The Virginia gubernatorial race between Democratic candidate Terry McAuliffe and Republican Glenn Younkin’s reached a new low when the GOP candidate released an ad featuring a conservative activist, Laura Murphy, who campaigned against the teaching of Morrison’s Pulitzer Prize-winning novel, “Beloved,” on the grounds the story’s grueling depiction of racial violence gave her son — then a high school senior — nightmares.
“Beloved,” published in 1987, is a brilliant novel about the horrors of racial slavery and the morally compromised choices that brutal system elicited. The protagonist, Sethe, is enslaved and chooses to kill her child rather than have her subjected to rape and further violence inherent to that system.

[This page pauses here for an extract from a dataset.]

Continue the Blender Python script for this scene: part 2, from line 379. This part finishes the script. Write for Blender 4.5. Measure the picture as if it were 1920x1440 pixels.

Morrison’s canon of fiction, which includes novels “Jazz,” “Song of Solomon” and “The Bluest Eye,” transformed American literature and earned her the Nobel Prize for Literature, the first for a Black woman. Her fiction and her literary criticism plumbed the depths of how American literature powered the nation’s racial imagination and rewrote historical narratives about slavery by centering the traumas and joys of Black women.
Morrison understood that ghosts of racial slavery continue to haunt the American present, much like the apparition of Sethe’s lost child threatens to consume her in “Beloved.” She created a body of literature that ensures future generations have access to that most crucial understanding.
It isn’t surprising a reader might have nightmares after completing a book with the power “Beloved” possesses — it is a testimony to what makes this novel vital, not dangerous, to high school and college students.
The Civil Rights Movement during the 1950s and 1960s went a long way toward shattering the ‘Lost Cause.’ Through protests, demonstrations, and movements for Black citizenship and through new books, histories, movie, and manifestos, a suppressed history of both racial oppression and anti-racism emerged that reintroduced many Americans to their own buried past.
Morrison’s literary imagination worked to produce what she called a “critical geography” of the most terrifying parts of American history — in order to heal these wounds that continued to fester in the nation’s soul. In her exploration of Black life in a world scarred by slavery, Jim Crow segregation and racist violence she illuminated the depth and breadth of this history’s impact on White lives as well as Black ones.
Efforts to erase work like Morrison’s are part of the Republican Party’s attempts to cancel the teaching of American history — as have been the extended campaigns to ban public school teachers from utilizing Nikole Hannah-Jones’s 1619 Project.
There is historical precedent for such backsliding — not just in the red-baiting of the Cold War, but in the racial terror that followed the progress made during Reconstruction. It made the proliferation of Lost Cause ideology possible, motivating attempts to further rewrite history with the erection of Confederate monuments, memorials and flags, and movies such as “Birth of a Nation” and “Gone With the Wind” that popularized White nostalgia for the lost luxuries of antebellum America. These social and cultural efforts further bolstered the racial violence against Black Americans that spread like wildfire during much of the 20th century. Telling a White-washed story of our country is often a prelude to violence.
Banning Toni Morrison’s “Beloved” brings us no closer to national unity or political consensus around issues of race and democracy than do voter suppression laws or any other unfortunate public policies that amplify poverty and division — but masquerade in GOP talking points as something else.
Morrison’s work calls upon all Americans, but especially our young people, to interrogate the past to create a better democratic future. Censoring the American past does not make White students less vulnerable to feelings of despair about the challenges of racial inequity, discrimination and violence we face as a nation. It is only through an examination of the bitter and sweet legacies of our national history can we begin to make sense of the opportunities of the present.